Richard Thaler coined the term sunk cost fallacy for the idea that because you’ve put a lot of work into something, you should keep doing it. That’s one thing that makes it hard to stop a ridiculous practice that’s making you worse.

Serious advice?

Shunryu Suzuki: Each of you is perfect the way you are … and you can use a little improvement.

Richard Thaler: A good rule of thumb is to assume that everything matters.

When everything matters, you need to take everything into account to make optimal decisions. That’s a lot of cognitive load. To squeeze a little improvement out of perfection, it can help to reduce the scope of what matters - to constrain “everything”.

Great, I’m already perfect, now I want to improve my software

Neither Suzuki nor Thaler said: There are two ways of constructing a software design: One way is to make it so simple that there are obviously no deficiencies, and the other way is to make it so complicated that there are no obvious deficiencies. The first method is far more difficult.

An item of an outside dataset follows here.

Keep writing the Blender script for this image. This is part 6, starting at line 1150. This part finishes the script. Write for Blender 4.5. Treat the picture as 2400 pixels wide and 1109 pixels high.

That was the inventor of Quicksort, Tony Hoare.

Software is better overall when it’s simpler. Software that is simple can be understood by more people. Software that doesn’t exist at all has no maintenance cost and no bugs.

If your practice is complexity, it may be ridiculous.

Simplicity takes work

Je n’ai fait celle-ci plus longue que parce que je n’ai pas eu le loisir de la faire plus courte. - Blaise Pascal, 1657

(“I have made this [letter] longer than usual because I have not had time to make it shorter.”)

It’s easier to throw every thought into your text than to edit it down to something punchy (ask me how I know!). Centuries ago, Blaise Pascal knew that concision takes work.

Whether you’re writing prose or code - or working on “self improvement” - putting in the work to produce a simpler outcome often pays off in the form of a better outcome.

Simplicity isn’t always more fun

If we’re lucky, someone has already done this and we’ll use their code. If I am lucky, nobody has done it and I get to write the code! - Me, last week

Often the simplest thing to do is to use an existing solution, even if it’s not perfect. If you like writing software as much as I do, it’s tempting to write code - particularly if the code is simple - but code you write is code you and/or your team must maintain.

Even if the code itself is simple, its build infrastructure has to be maintained, and documentation, and so on.

Sometimes that’s less simple than pulling down updates to someone else’s code.

Simplicity can be in the eye of the beholder

The marble not yet carved can hold the form of every thought the greatest artist has. - Michelangelo (Not the Ninja Turtle)

Expression can be a subtractive process. Michelangelo famously conceptualized his work as removing the marble that naturally encased the statue he wanted the world to see.

Michelangelo’s David has less mass than the block of marble that originally contained it. Is it simpler, or not, than the original chunk of unworked marble?